[INFORMATION PROVIDED]

● ● ● ● ● ● ●

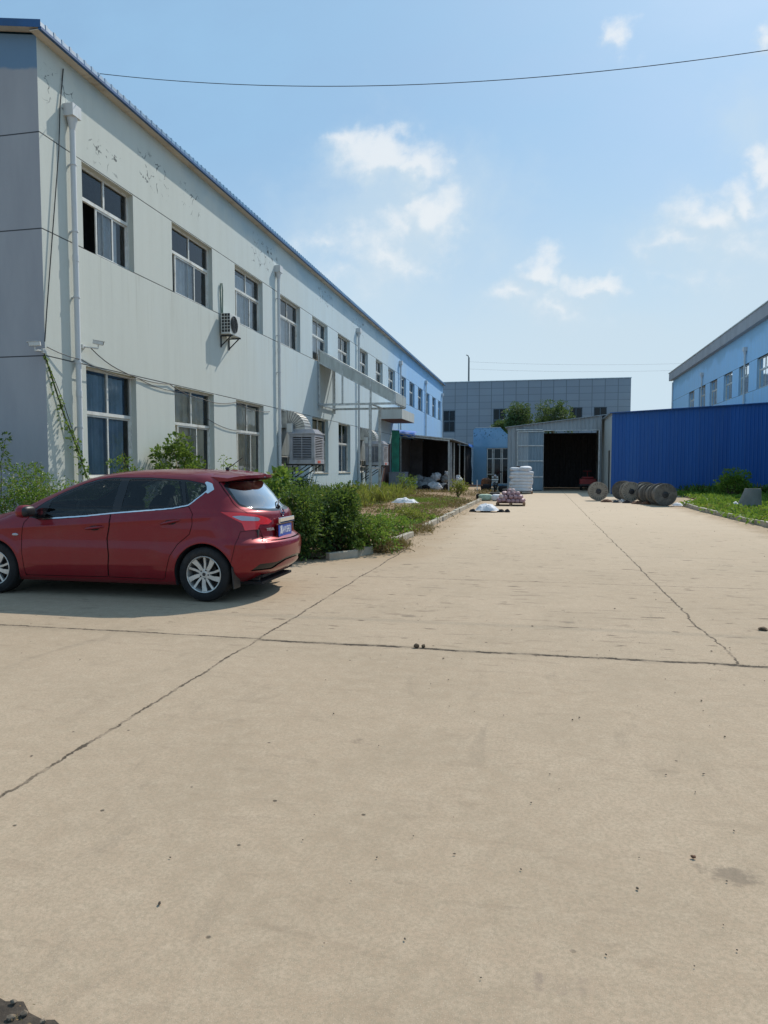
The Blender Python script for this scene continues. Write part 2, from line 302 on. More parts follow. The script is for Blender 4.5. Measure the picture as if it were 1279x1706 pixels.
# ------------------------------------------------------------------ camera, world, sun
cam=bpy.data.cameras.new('camera'); co=bpy.data.objects.new('camera',cam); COL.objects.link(co); sc.camera=co
co.location=(0,0,1.5); co.rotation_euler=(R(90-3.510),0,R(12.233))
cam.sensor_fit='VERTICAL'; cam.sensor_height=24; cam.sensor_width=18; cam.lens=24*1190/1706; cam.clip_start=.05; cam.clip_end=4000
sc.render.resolution_x=768; sc.render.resolution_y=1024
sun=bpy.data.lights.new('sun','SUN'); so=bpy.data.objects.new('sun',sun); COL.objects.link(so)
sun.energy=3.6; sun.angle=R(.53); sun.color=(1,.94,.84); so.rotation_euler=SUN.to_track_quat('Z','Y').to_euler()
so.location=(20,40,50)
w=bpy.data.worlds.new('World'); sc.world=w; w.use_nodes=True
def build_world():
    t=NT.__new__(NT); t.t=w.node_tree; t.n=t.t.nodes; t.l=t.t.links
    bg=t.n['Background']; sky=t.node('ShaderNodeTexSky',sky_type='NISHITA',sun_disc=False)
    sky.sun_elevation=math.asin(SUN.z); sky.sun_rotation=math.atan2(SUN.x,SUN.y); sky.altitude=0; sky.air_density=1.0; sky.dust_density=1.2; sky.ozone_density=2.2
    tc=t.node('ShaderNodeTexCoord'); s=t.sep(tc.outputs['Generated'])
    yy=t.math('MAXIMUM',s[1],.02); u=t.math('DIVIDE',s[0],yy); v=t.math('DIVIDE',s[2],yy)
    cb=t.node('ShaderNodeCombineXYZ'); t.lk(u,cb.inputs[0]); t.lk(v,cb.inputs[1]); uv=cb.outputs[0]
    n1=t.noise(uv,7,8,.62,.25); n2=t.noise(uv,24,6,.65); n3=t.noise(t.mul(uv,(1,1.6,1)),2.6,6,.6)
    # (u,v,ru,rv,strength): cumulus puffs low over the buildings ahead
    CL=[(-.225,.432,.085,.036,1.),(-.175,.420,.045,.035,1.),(-.275,.445,.04,.02,.7),(-.15,.352,.050,.050,1.),(-.19,.335,.06,.045,.8),(-.215,.305,.10,.060,.85),(-.30,.325,.07,.035,.6),(-.27,.27,.12,.04,.6),
        (-.004,.268,.035,.035,1.),(.075,.245,.055,.022,.9),(-.035,.235,.05,.035,.8),(.02,.215,.11,.04,.6),
        (.205,.325,.055,.034,.85),(.245,.345,.04,.035,.9),(.275,.375,.03,.03,.9),(.17,.295,.05,.03,.7),(.25,.29,.11,.055,.55),(.16,.25,.15,.045,.5),
        (.275,.525,.024,.032,1.),(.29,.495,.02,.03,.7),(.28,.645,.016,.026,.9),(.09,.555,.022,.030,.8),(.10,.525,.035,.03,.45)]
    def warp(vec,scale,amt,det=3):
        n=t.node('ShaderNodeTexNoise'); n.inputs['Scale'].default_value=scale; n.inputs['Detail'].default_value=det; n.inputs['Roughness'].default_value=.6; t.lk(uv,n.inputs['Vector'])
        d=t.node('ShaderNodeVectorMath',operation='SUBTRACT'); t.lk(n.outputs['Color'],d.inputs[0]); d.inputs[1].default_value=(.5,.5,.5)
        m=t.node('ShaderNodeVectorMath',operation='MULTIPLY_ADD'); t.lk(d.outputs[0],m.inputs[0]); m.inputs[1].default_value=(amt,amt,0); t.lk(vec,m.inputs[2]); return m.outputs[0]
    uw=warp(warp(uv,11,.10),36,.040,5)
    def field(lst,vec,out=1.6):
        dens=None
        for (a,b,ru,rv,k) in lst:
            d=t.node('ShaderNodeVectorMath',operation='SUBTRACT'); t.lk(vec,d.inputs[0]); d.inputs[1].default_value=(a,b,0)
            m=t.node('ShaderNodeVectorMath',operation='MULTIPLY'); t.lk(d.outputs[0],m.inputs[0]); m.inputs[1].default_value=(1/ru,1/rv,0)
            L=t.node('ShaderNodeVectorMath',operation='LENGTH'); t.lk(m.outputs[0],L.inputs[0])
            g=t.mapr(L.outputs['Value'],out,.0,0,k,False); dens=g if dens is None else t.math('MAXIMUM',dens,g)
        return dens
    dens=field(CL,uw)
    # broad thin cloud bodies trailing below the bright puffs
    BODY=[(-.20,.35,.20,.12,1.0),(-.24,.25,.20,.07,.8),(.02,.215,.16,.075,.9),(.24,.285,.17,.085,1.),(.27,.42,.06,.10,.6),(.12,.18,.35,.06,.9),(.27,.22,.16,.08,1.),(-.1,.19,.25,.05,.6)]
    body=t.math('MULTIPLY',t.mapr(t.math('ADD',field(BODY,uw,1.3),t.math('MULTIPLY_ADD',n1,1.2,-.6)),.05,.9),.62)
    dd=t.math('ADD',dens,t.math('ADD',t.math('MULTIPLY_ADD',n1,.9,-.45),t.math('MULTIPLY_ADD',n2,.6,-.3)))
    cl=t.math('MULTIPLY',t.mapr(dd,.22,.85),t.mapr(dens,.03,.30))
    # lit from the upper right: compare with the field a little way toward the sun
    sh=t.node('ShaderNodeVectorMath',operation='ADD'); t.lk(uw,sh.inputs[0]); sh.inputs[1].default_value=(.014,.020,0)
    edge=t.mapr(t.math('ADD',t.math('SUBTRACT',dens,field(CL,sh.outputs[0])),t.math('MULTIPLY_ADD',n2,.5,-.25)),-.22,.30)
    # far-off scattered cumulus all round so that reflections and other views have a sky too
    far=t.math('MULTIPLY',t.mapr(t.noise(t.mul(tc.outputs['Generated'],(1,1,2.2)),3.2,7,.6,.3),.56,.74,0,.75),t.mapr(s[1],.35,.05))
    far=t.math('MULTIPLY',far,t.mapr(s[2],.02,.15))
    veil=t.math('ADD',t.mapr(n3,.3,.75,.58,.74),t.mapr(v,.45,.05,0,.40))
    hs=t.node('ShaderNodeHueSaturation'); hs.inputs['Saturation'].default_value=1.0; t.lk(sky.outputs[0],hs.inputs['Color'])
    base=t.mix(1.,hs.outputs[0],SKYTINT,'MULTIPLY')
    base=t.mix(veil,base,t.mix(t.mapr(v,.5,.1),VEIL,VEIL2))
    base=t.mix(body,base,(5.6,6.9,7.9))
    cc=t.mix(edge,CLOUD_EDGE,CLOUD_CORE)
    col=t.mix(t.math('MULTIPLY',cl,.78),base,cc); col=t.mix(far,col,CLOUD_CORE)
    t.lk(col,bg.inputs[0]); bg.inputs[1].default_value=SKYS
SKYS=.10; SKYTINT=(.95,1.0,1.03); VEIL=(3.25,5.7,8.1); VEIL2=(5.7,7.05,8.0); CLOUD_EDGE=(5.7,6.9,7.9); CLOUD_CORE=(8.2,8.5,8.7)
build_world()
sc.view_settings.view_transform='Standard'; sc.view_settings.look='None'; sc.view_settings.exposure=.10; sc.view_settings.gamma=1
c=sc.cycles; c.use_denoising=True; c.max_bounces=8; c.diffuse_bounces=3; c.glossy_bounces=4; c.transparent_max_bounces=16; c.sample_clamp_indirect=6; c.caustics_reflective=False; c.caustics_refractive=False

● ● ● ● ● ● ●

Leave every image out, and retype the material exactly.

[THE COMPLETED TASK]
The Blender Python script for this scene continues. Write part 2, from line 302 on. More parts follow. The script is for Blender 4.5. Measure the picture as if it were 1279x1706 pixels.
# ------------------------------------------------------------------ camera, world, sun
cam=bpy.data.cameras.new('camera'); co=bpy.data.objects.new('camera',cam); COL.objects.link(co); sc.camera=co
co.location=(0,0,1.5); co.rotation_euler=(R(90-3.510),0,R(12.233))
cam.sensor_fit='VERTICAL'; cam.sensor_height=24; cam.sensor_width=18; cam.lens=24*1190/1706; cam.clip_start=.05; cam.clip_end=4000
sc.render.resolution_x=768; sc.render.resolution_y=1024
sun=bpy.data.lights.new('sun','SUN'); so=bpy.data.objects.new('sun',sun); COL.objects.link(so)
sun.energy=3.6; sun.angle=R(.53); sun.color=(1,.94,.84); so.rotation_euler=SUN.to_track_quat('Z','Y').to_euler()
so.location=(20,40,50)
w=bpy.data.worlds.new('World'); sc.world=w; w.use_nodes=True
def build_world():
    t=NT.__new__(NT); t.t=w.node_tree; t.n=t.t.nodes; t.l=t.t.links
    bg=t.n['Background']; sky=t.node('ShaderNodeTexSky',sky_type='NISHITA',sun_disc=False)
    sky.sun_elevation=math.asin(SUN.z); sky.sun_rotation=math.atan2(SUN.x,SUN.y); sky.altitude=0; sky.air_density=1.0; sky.dust_density=1.2; sky.ozone_density=2.2
    tc=t.node('ShaderNodeTexCoord'); s=t.sep(tc.outputs['Generated'])
    yy=t.math('MAXIMUM',s[1],.02); u=t.math('DIVIDE',s[0],yy); v=t.math('DIVIDE',s[2],yy)
    cb=t.node('ShaderNodeCombineXYZ'); t.lk(u,cb.inputs[0]); t.lk(v,cb.inputs[1]); uv=cb.outputs[0]
    n1=t.noise(uv,7,8,.62,.25); n2=t.noise(uv,24,6,.65); n3=t.noise(t.mul(uv,(1,1.6,1)),2.6,6,.6)
    # (u,v,ru,rv,strength): cumulus puffs low over the buildings ahead
    CL=[(-.225,.432,.085,.036,1.),(-.175,.420,.045,.035,1.),(-.275,.445,.04,.02,.7),(-.15,.352,.050,.050,1.),(-.19,.335,.06,.045,.8),(-.215,.305,.10,.060,.85),(-.30,.325,.07,.035,.6),(-.27,.27,.12,.04,.6),
        (-.004,.268,.035,.035,1.),(.075,.245,.055,.022,.9),(-.035,.235,.05,.035,.8),(.02,.215,.11,.04,.6),
        (.205,.325,.055,.034,.85),(.245,.345,.04,.035,.9),(.275,.375,.03,.03,.9),(.17,.295,.05,.03,.7),(.25,.29,.11,.055,.55),(.16,.25,.15,.045,.5),
        (.275,.525,.024,.032,1.),(.29,.495,.02,.03,.7),(.28,.645,.016,.026,.9),(.09,.555,.022,.030,.8),(.10,.525,.035,.03,.45)]
    def warp(vec,scale,amt,det=3):
        n=t.node('ShaderNodeTexNoise'); n.inputs['Scale'].default_value=scale; n.inputs['Detail'].default_value=det; n.inputs['Roughness'].default_value=.6; t.lk(uv,n.inputs['Vector'])
        d=t.node('ShaderNodeVectorMath',operation='SUBTRACT'); t.lk(n.outputs['Color'],d.inputs[0]); d.inputs[1].default_value=(.5,.5,.5)
        m=t.node('ShaderNodeVectorMath',operation='MULTIPLY_ADD'); t.lk(d.outputs[0],m.inputs[0]); m.inputs[1].default_value=(amt,amt,0); t.lk(vec,m.inputs[2]); return m.outputs[0]
    uw=warp(warp(uv,11,.10),36,.040,5)
    def field(lst,vec,out=1.6):
        dens=None
        for (a,b,ru,rv,k) in lst:
            d=t.node('ShaderNodeVectorMath',operation='SUBTRACT'); t.lk(vec,d.inputs[0]); d.inputs[1].default_value=(a,b,0)
            m=t.node('ShaderNodeVectorMath',operation='MULTIPLY'); t.lk(d.outputs[0],m.inputs[0]); m.inputs[1].default_value=(1/ru,1/rv,0)
            L=t.node('ShaderNodeVectorMath',operation='LENGTH'); t.lk(m.outputs[0],L.inputs[0])
            g=t.mapr(L.outputs['Value'],out,.0,0,k,False); dens=g if dens is None else t.math('MAXIMUM',dens,g)
        return dens
    dens=field(CL,uw)
    # broad thin cloud bodies trailing below the bright puffs
    BODY=[(-.20,.35,.20,.12,1.0),(-.24,.25,.20,.07,.8),(.02,.215,.16,.075,.9),(.24,.285,.17,.085,1.),(.27,.42,.06,.10,.6),(.12,.18,.35,.06,.9),(.27,.22,.16,.08,1.),(-.1,.19,.25,.05,.6)]
    body=t.math('MULTIPLY',t.mapr(t.math('ADD',field(BODY,uw,1.3),t.math('MULTIPLY_ADD',n1,1.2,-.6)),.05,.9),.62)
    dd=t.math('ADD',dens,t.math('ADD',t.math('MULTIPLY_ADD',n1,.9,-.45),t.math('MULTIPLY_ADD',n2,.6,-.3)))
    cl=t.math('MULTIPLY',t.mapr(dd,.22,.85),t.mapr(dens,.03,.30))
    # lit from the upper right: compare with the field a little way toward the sun
    sh=t.node('ShaderNodeVectorMath',operation='ADD'); t.lk(uw,sh.inputs[0]); sh.inputs[1].default_value=(.014,.020,0)
    edge=t.mapr(t.math('ADD',t.math('SUBTRACT',dens,field(CL,sh.outputs[0])),t.math('MULTIPLY_ADD',n2,.5,-.25)),-.22,.30)
    # far-off scattered cumulus all round so that reflections and other views have a sky too
    far=t.math('MULTIPLY',t.mapr(t.noise(t.mul(tc.outputs['Generated'],(1,1,2.2)),3.2,7,.6,.3),.56,.74,0,.75),t.mapr(s[1],.35,.05))
    far=t.math('MULTIPLY',far,t.mapr(s[2],.02,.15))
    veil=t.math('ADD',t.mapr(n3,.3,.75,.58,.74),t.mapr(v,.45,.05,0,.40))
    hs=t.node('ShaderNodeHueSaturation'); hs.inputs['Saturation'].default_value=1.0; t.lk(sky.outputs[0],hs.inputs['Color'])
    base=t.mix(1.,hs.outputs[0],SKYTINT,'MULTIPLY')
    base=t.mix(veil,base,t.mix(t.mapr(v,.5,.1),VEIL,VEIL2))
    base=t.mix(body,base,(5.6,6.9,7.9))
    cc=t.mix(edge,CLOUD_EDGE,CLOUD_CORE)
    col=t.mix(t.math('MULTIPLY',cl,.78),base,cc); col=t.mix(far,col,CLOUD_CORE)
    t.lk(col,bg.inputs[0]); bg.inputs[1].default_value=SKYS
SKYS=.10; SKYTINT=(.95,1.0,1.03); VEIL=(3.25,5.7,8.1); VEIL2=(5.7,7.05,8.0); CLOUD_EDGE=(5.7,6.9,7.9); CLOUD_CORE=(8.2,8.5,8.7)
build_world()
sc.view_settings.view_transform='Standard'; sc.view_settings.look='None'; sc.view_settings.exposure=.10; sc.view_settings.gamma=1
c=sc.cycles; c.use_denoising=True; c.max_bounces=8; c.diffuse_bounces=3; c.glossy_bounces=4; c.transparent_max_bounces=16; c.sample_clamp_indirect=6; c.caustics_reflective=False; c.caustics_refractive=False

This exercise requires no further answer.